Figure 8 shows a schematic diagram of the reasons for the occurrence of defects. Please note that this is only a hypothesis. Suppose we have an AB block copolymer in an ideal state, which is microphase-separated in an ideal state, and a defect-free lamellar structure is formed. In reality, however, all block copolymers are distributed and contain impurities that have been killed during growth. If this is used for DSA, for example, there may be cases where immature B chains dissolve in the A chains. In the case of annealing, there is a possibility that defects may occur from this. On the other hand, if it is dry-etched, the B chain may remain on the substrate. Although this idea is still hypothetical at this point, we believe that this may be one of the causes of the occurrence of defects.

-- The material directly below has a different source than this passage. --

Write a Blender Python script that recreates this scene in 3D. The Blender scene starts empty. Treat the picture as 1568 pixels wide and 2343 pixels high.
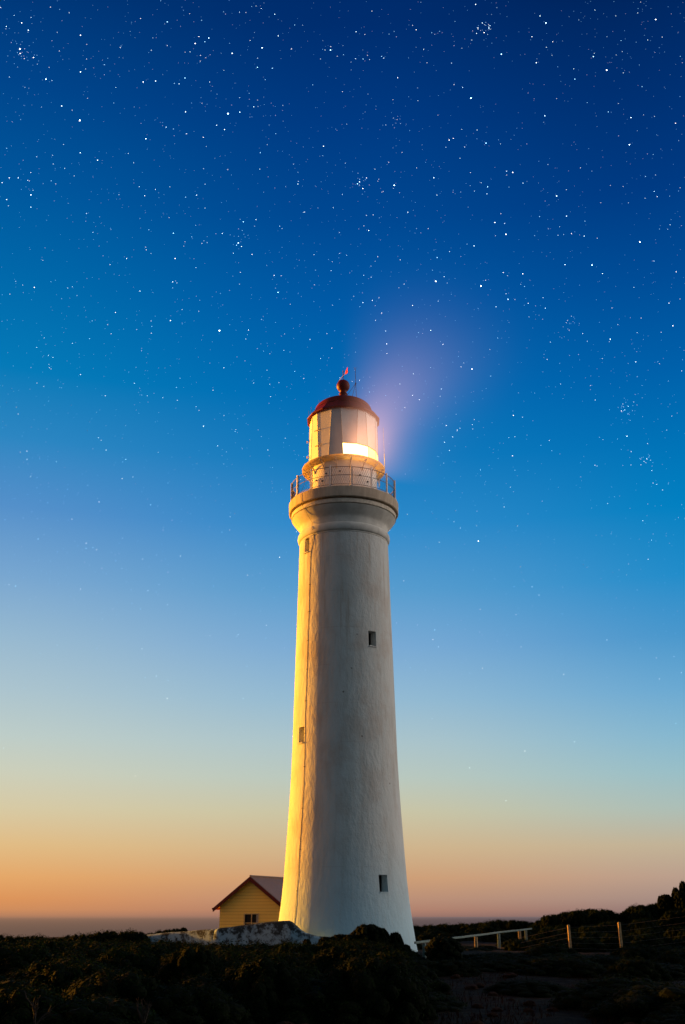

Figure 9 shows the results of Kosaka et al. When block copolymers with the same molecular weight and composition but different PDI were coated on the substrate and annealed, those with PDI = 1.13 did not phase separate well. To further verify this result, we synthesized block copolymers with PDI = 1.5, 1.1, 1.05, and 1.01 with equal molecular weight and composition, and investigated the correlation between the number of defects and PDI in detail. If it is proven that the number of defects decreases with decreasing PDI, it is concluded that PDI greater than 1.01 should not be used.
Although GPC is an excellent method for determining the relative molecular weight or PDI of polymers, it does not accurately represent the molecular weight of block copolymers. This is because GPC is only a relative molecular weight based on standard PSt. For example, the results obtained vary greatly depending on the model of the equipment and the type, length, and number of separation columns. We have been focusing on this issue for a long time and have verified the results using six GPCs of different instrument manufacturers and models, and have confirmed that there is an error of ±1000 for Mw and ± 0.1 for PDI.
Figure 10 shows the molecular weight of PSt measured by TOF-MS, one of the absolute molecular weight measurement methods, although the data is now 25 years old. PSt with Mw (GPC) = 10,000 and PDI (GPC) = 1.02, synthesized by anionic polymerization, was measured by TOF-MS, giving an Mw of 10,060 and a PDI (TOF-MS) of 1.007.
Figure 11 shows the TOF-MS results of the ring polymer shown in Figure 5. The values obtained by the membrane osmometry (Mn = 18, 300, Mw (GPC) = 18, 000, and PDI (GPC) = 1.01) were obtained as Mw = 18, 630 and PDI = 1.01 by TOF-MS, although these values were also measured 25 years ago. The reason why the PDI (GPC) values did not differ from PDI (TOF-MS) compared to the linear polymer is not well understood.